• Short task:
Repeat what the lines below say, word for word, and skip every image.

::::::::::

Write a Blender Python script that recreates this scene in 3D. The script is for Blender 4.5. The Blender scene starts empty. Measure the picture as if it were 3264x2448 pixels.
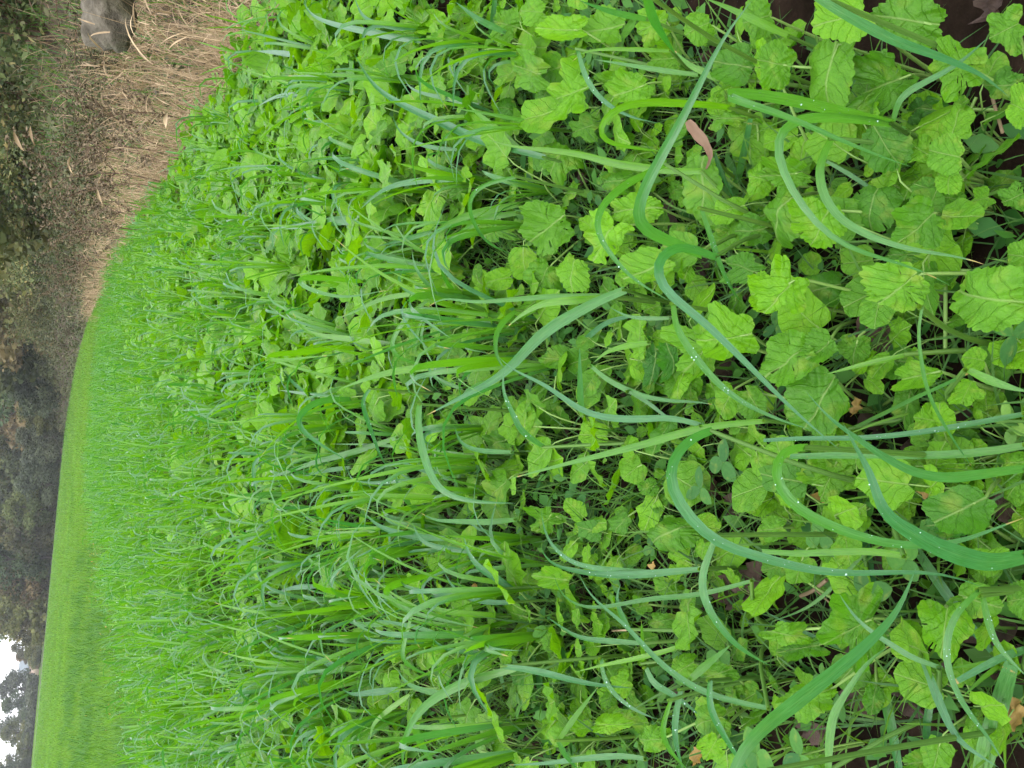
import bpy, math, random
import numpy as np
from mathutils import Vector, Matrix

random.seed(7)
RNG = np.random.default_rng(11)
SC = bpy.context.scene
COL = SC.collection

# ------------------------------------------------------------------ camera
W, H, F = 3264.0, 2448.0, 2811.0          # photograph pixels and focal length in pixels
CAM_H, PITCH, ROLL = 0.80, math.radians(26.9), math.radians(5.3)
_f = np.array([0, math.cos(PITCH), -math.sin(PITCH)]); _r = np.array([1.0, 0, 0]); _u = np.cross(_r, _f)
_rr = _r*math.cos(ROLL) + _u*math.sin(ROLL); _uu = -_r*math.sin(ROLL) + _u*math.cos(ROLL)
EYE = np.array([0, 0, CAM_H])
cam_d = bpy.data.cameras.new('camera'); cam = bpy.data.objects.new('camera', cam_d); COL.objects.link(cam)
cam_d.sensor_fit = 'HORIZONTAL'; cam_d.sensor_width = 36.0; cam_d.lens = 36.0*F/W
cam_d.clip_start = 0.02; cam_d.clip_end = 4000
_X, _Y, _Z = -_uu, _rr, -_f               # the phone was held upright: scene-up points to the picture's left
cam.matrix_world = Matrix(((_X[0], _Y[0], _Z[0], 0), (_X[1], _Y[1], _Z[1], 0), (_X[2], _Y[2], _Z[2], CAM_H), (0, 0, 0, 1)))
SC.camera = cam

# ------------------------------------------------------------------ sky, sun, exposure
SUN_EL, SUN_ROT = math.radians(48), math.radians(200)
world = bpy.data.worlds.new('World'); SC.world = world; world.use_nodes = True
nt = world.node_tree; nt.nodes.clear()
sky = nt.nodes.new('ShaderNodeTexSky'); sky.sky_type = 'NISHITA'; sky.sun_disc = False
sky.sun_elevation = SUN_EL; sky.sun_rotation = SUN_ROT; sky.air_density = 1.0; sky.dust_density = 4.0; sky.ozone_density = 1.0
over = nt.nodes.new('ShaderNodeMix'); over.data_type = 'RGBA'; over.inputs[0].default_value = 0.86   # closed white cloud cover
over.inputs[7].default_value = (7.6, 7.8, 8.0, 1)
bg = nt.nodes.new('ShaderNodeBackground'); bg.inputs[1].default_value = 0.13
wo = nt.nodes.new('ShaderNodeOutputWorld')
nt.links.new(sky.outputs[0], over.inputs[6]); nt.links.new(over.outputs[2], bg.inputs[0]); nt.links.new(bg.outputs[0], wo.inputs[0])
sun_d = bpy.data.lights.new('sun', 'SUN'); sun_d.energy = 0.55; sun_d.angle = math.radians(30); sun_d.color = (1, .97, .92)
sun = bpy.data.objects.new('sun', sun_d); COL.objects.link(sun)
_sd = Vector((math.sin(SUN_ROT)*math.cos(SUN_EL), math.cos(SUN_ROT)*math.cos(SUN_EL), math.sin(SUN_EL)))
sun.rotation_euler = _sd.to_track_quat('Z', 'Y').to_euler()
SC.view_settings.view_transform = 'Standard'; SC.view_settings.look = 'None'
SC.view_settings.exposure = 2.0; SC.view_settings.gamma = 1.0; SC.view_settings.use_curve_mapping = False
SC.cycles.max_bounces = 6; SC.cycles.diffuse_bounces = 2; SC.cycles.glossy_bounces = 2
SC.cycles.transmission_bounces = 4; SC.cycles.transparent_max_bounces = 4; SC.cycles.volume_bounces = 0
SC.cycles.use_denoising = True
SC.cycles.caustics_reflective = False; SC.cycles.caustics_refractive = False

# ------------------------------------------------------------------ helpers
def ray(px, py):
    return _f + _X*((px - W/2)/F) + _Y*((H/2 - py)/F)
def at_height(px, py, z):
    d = ray(px, py); return EYE + d*((z - CAM_H)/d[2])
def at_depth(px, py, Y):
    d = ray(px, py); return EYE + d*(Y/d[1])

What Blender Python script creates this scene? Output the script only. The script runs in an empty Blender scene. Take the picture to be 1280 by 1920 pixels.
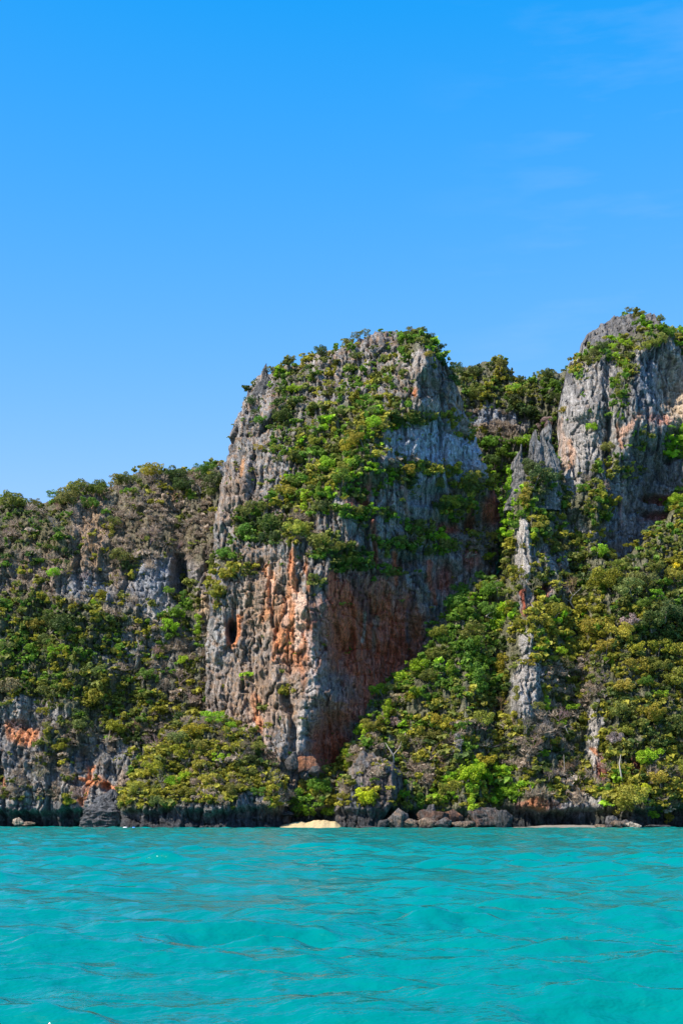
import bpy, math, random
import numpy as np
from mathutils import Vector

# ------------------------------------------------------------------ camera, world, sun, exposure
S = bpy.context.scene
COL = S.collection
CAM_Z = 2.5
F = 2666.7            # focal length in photo pixels (50 mm on a 36 mm tall sensor)
HOR = 1535.0          # photo row of the true horizon

cam_d = bpy.data.cameras.new('camera')
cam = bpy.data.objects.new('camera', cam_d); COL.objects.link(cam)
cam.location = (0, 0, CAM_Z); cam.rotation_euler = (math.radians(90), 0, 0)
cam_d.sensor_fit = 'VERTICAL'; cam_d.sensor_height = 36; cam_d.sensor_width = 24; cam_d.lens = 50
cam_d.shift_y = (HOR - 960) / 1920
cam_d.clip_start = 0.1; cam_d.clip_end = 20000
S.camera = cam

SUN_EL = math.radians(47)
SUN_AZ = math.radians(-123)      # measured from +Y (view direction) towards +X: the sun stands left, a little behind us
sun_dir = Vector((math.sin(SUN_AZ)*math.cos(SUN_EL), math.cos(SUN_AZ)*math.cos(SUN_EL), math.sin(SUN_EL)))
sd = bpy.data.lights.new('sun', 'SUN'); sd.energy = 5.0; sd.angle = math.radians(0.5); sd.color = (1.0, 0.93, 0.82)
sun = bpy.data.objects.new('sun', sd); COL.objects.link(sun)
sun.rotation_euler = sun_dir.to_track_quat('Z', 'Y').to_euler()
sun.location = sun_dir * 300

W = bpy.data.worlds.new('World'); S.world = W; W.use_nodes = True
wn, wl = W.node_tree.nodes, W.node_tree.links
wn.clear()
wo = wn.new('ShaderNodeOutputWorld'); bg = wn.new('ShaderNodeBackground')
sky = wn.new('ShaderNodeTexSky'); sky.sky_type = 'NISHITA'; sky.sun_disc = False
sky.sun_elevation = SUN_EL; sky.sun_rotation = SUN_AZ
sky.altitude = 0; sky.air_density = 1.0; sky.dust_density = 0.3; sky.ozone_density = 2.0
hs = wn.new('ShaderNodeHueSaturation'); hs.inputs['Saturation'].default_value = 1.22; hs.inputs['Value'].default_value = 1.0
tint = wn.new('ShaderNodeMix'); tint.data_type = 'RGBA'; tint.blend_type = 'MULTIPLY'
tint.inputs[0].default_value = 1.0; tint.inputs[7].default_value = (0.80, 1.0, 1.12, 1)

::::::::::

• Result of this task:
Write a Blender Python script that recreates this scene in 3D. The script is for Blender 4.5. The Blender scene starts empty. Measure the picture as if it were 3264x2448 pixels.
import bpy, math, random
import numpy as np
from mathutils import Vector, Matrix

random.seed(7)
RNG = np.random.default_rng(11)
SC = bpy.context.scene
COL = SC.collection

# ------------------------------------------------------------------ camera
W, H, F = 3264.0, 2448.0, 2811.0          # photograph pixels and focal length in pixels
CAM_H, PITCH, ROLL = 0.80, math.radians(26.9), math.radians(5.3)
_f = np.array([0, math.cos(PITCH), -math.sin(PITCH)]); _r = np.array([1.0, 0, 0]); _u = np.cross(_r, _f)
_rr = _r*math.cos(ROLL) + _u*math.sin(ROLL); _uu = -_r*math.sin(ROLL) + _u*math.cos(ROLL)
EYE = np.array([0, 0, CAM_H])
cam_d = bpy.data.cameras.new('camera'); cam = bpy.data.objects.new('camera', cam_d); COL.objects.link(cam)
cam_d.sensor_fit = 'HORIZONTAL'; cam_d.sensor_width = 36.0; cam_d.lens = 36.0*F/W
cam_d.clip_start = 0.02; cam_d.clip_end = 4000
_X, _Y, _Z = -_uu, _rr, -_f               # the phone was held upright: scene-up points to the picture's left
cam.matrix_world = Matrix(((_X[0], _Y[0], _Z[0], 0), (_X[1], _Y[1], _Z[1], 0), (_X[2], _Y[2], _Z[2], CAM_H), (0, 0, 0, 1)))
SC.camera = cam

# ------------------------------------------------------------------ sky, sun, exposure
SUN_EL, SUN_ROT = math.radians(48), math.radians(200)
world = bpy.data.worlds.new('World'); SC.world = world; world.use_nodes = True
nt = world.node_tree; nt.nodes.clear()
sky = nt.nodes.new('ShaderNodeTexSky'); sky.sky_type = 'NISHITA'; sky.sun_disc = False
sky.sun_elevation = SUN_EL; sky.sun_rotation = SUN_ROT; sky.air_density = 1.0; sky.dust_density = 4.0; sky.ozone_density = 1.0
over = nt.nodes.new('ShaderNodeMix'); over.data_type = 'RGBA'; over.inputs[0].default_value = 0.86   # closed white cloud cover
over.inputs[7].default_value = (7.6, 7.8, 8.0, 1)
bg = nt.nodes.new('ShaderNodeBackground'); bg.inputs[1].default_value = 0.13
wo = nt.nodes.new('ShaderNodeOutputWorld')
nt.links.new(sky.outputs[0], over.inputs[6]); nt.links.new(over.outputs[2], bg.inputs[0]); nt.links.new(bg.outputs[0], wo.inputs[0])
sun_d = bpy.data.lights.new('sun', 'SUN'); sun_d.energy = 0.55; sun_d.angle = math.radians(30); sun_d.color = (1, .97, .92)
sun = bpy.data.objects.new('sun', sun_d); COL.objects.link(sun)
_sd = Vector((math.sin(SUN_ROT)*math.cos(SUN_EL), math.cos(SUN_ROT)*math.cos(SUN_EL), math.sin(SUN_EL)))
sun.rotation_euler = _sd.to_track_quat('Z', 'Y').to_euler()
SC.view_settings.view_transform = 'Standard'; SC.view_settings.look = 'None'
SC.view_settings.exposure = 2.0; SC.view_settings.gamma = 1.0; SC.view_settings.use_curve_mapping = False
SC.cycles.max_bounces = 6; SC.cycles.diffuse_bounces = 2; SC.cycles.glossy_bounces = 2
SC.cycles.transmission_bounces = 4; SC.cycles.transparent_max_bounces = 4; SC.cycles.volume_bounces = 0
SC.cycles.use_denoising = True
SC.cycles.caustics_reflective = False; SC.cycles.caustics_refractive = False

# ------------------------------------------------------------------ helpers
def ray(px, py):
    return _f + _X*((px - W/2)/F) + _Y*((H/2 - py)/F)
def at_height(px, py, z):
    d = ray(px, py); return EYE + d*((z - CAM_H)/d[2])
def at_depth(px, py, Y):
    d = ray(px, py); return EYE + d*(Y/d[1])

What Blender Python script creates this scene? Output the script only. The script runs in an empty Blender scene. Take the picture to be 1280 by 1920 pixels.
import bpy, math, random
import numpy as np
from mathutils import Vector

# ------------------------------------------------------------------ camera, world, sun, exposure
S = bpy.context.scene
COL = S.collection
CAM_Z = 2.5
F = 2666.7            # focal length in photo pixels (50 mm on a 36 mm tall sensor)
HOR = 1535.0          # photo row of the true horizon

cam_d = bpy.data.cameras.new('camera')
cam = bpy.data.objects.new('camera', cam_d); COL.objects.link(cam)
cam.location = (0, 0, CAM_Z); cam.rotation_euler = (math.radians(90), 0, 0)
cam_d.sensor_fit = 'VERTICAL'; cam_d.sensor_height = 36; cam_d.sensor_width = 24; cam_d.lens = 50
cam_d.shift_y = (HOR - 960) / 1920
cam_d.clip_start = 0.1; cam_d.clip_end = 20000
S.camera = cam

SUN_EL = math.radians(47)
SUN_AZ = math.radians(-123)      # measured from +Y (view direction) towards +X: the sun stands left, a little behind us
sun_dir = Vector((math.sin(SUN_AZ)*math.cos(SUN_EL), math.cos(SUN_AZ)*math.cos(SUN_EL), math.sin(SUN_EL)))
sd = bpy.data.lights.new('sun', 'SUN'); sd.energy = 5.0; sd.angle = math.radians(0.5); sd.color = (1.0, 0.93, 0.82)
sun = bpy.data.objects.new('sun', sd); COL.objects.link(sun)
sun.rotation_euler = sun_dir.to_track_quat('Z', 'Y').to_euler()
sun.location = sun_dir * 300

W = bpy.data.worlds.new('World'); S.world = W; W.use_nodes = True
wn, wl = W.node_tree.nodes, W.node_tree.links
wn.clear()
wo = wn.new('ShaderNodeOutputWorld'); bg = wn.new('ShaderNodeBackground')
sky = wn.new('ShaderNodeTexSky'); sky.sky_type = 'NISHITA'; sky.sun_disc = False
sky.sun_elevation = SUN_EL; sky.sun_rotation = SUN_AZ
sky.altitude = 0; sky.air_density = 1.0; sky.dust_density = 0.3; sky.ozone_density = 2.0
hs = wn.new('ShaderNodeHueSaturation'); hs.inputs['Saturation'].default_value = 1.22; hs.inputs['Value'].default_value = 1.0
tint = wn.new('ShaderNodeMix'); tint.data_type = 'RGBA'; tint.blend_type = 'MULTIPLY'
tint.inputs[0].default_value = 1.0; tint.inputs[7].default_value = (0.80, 1.0, 1.12, 1)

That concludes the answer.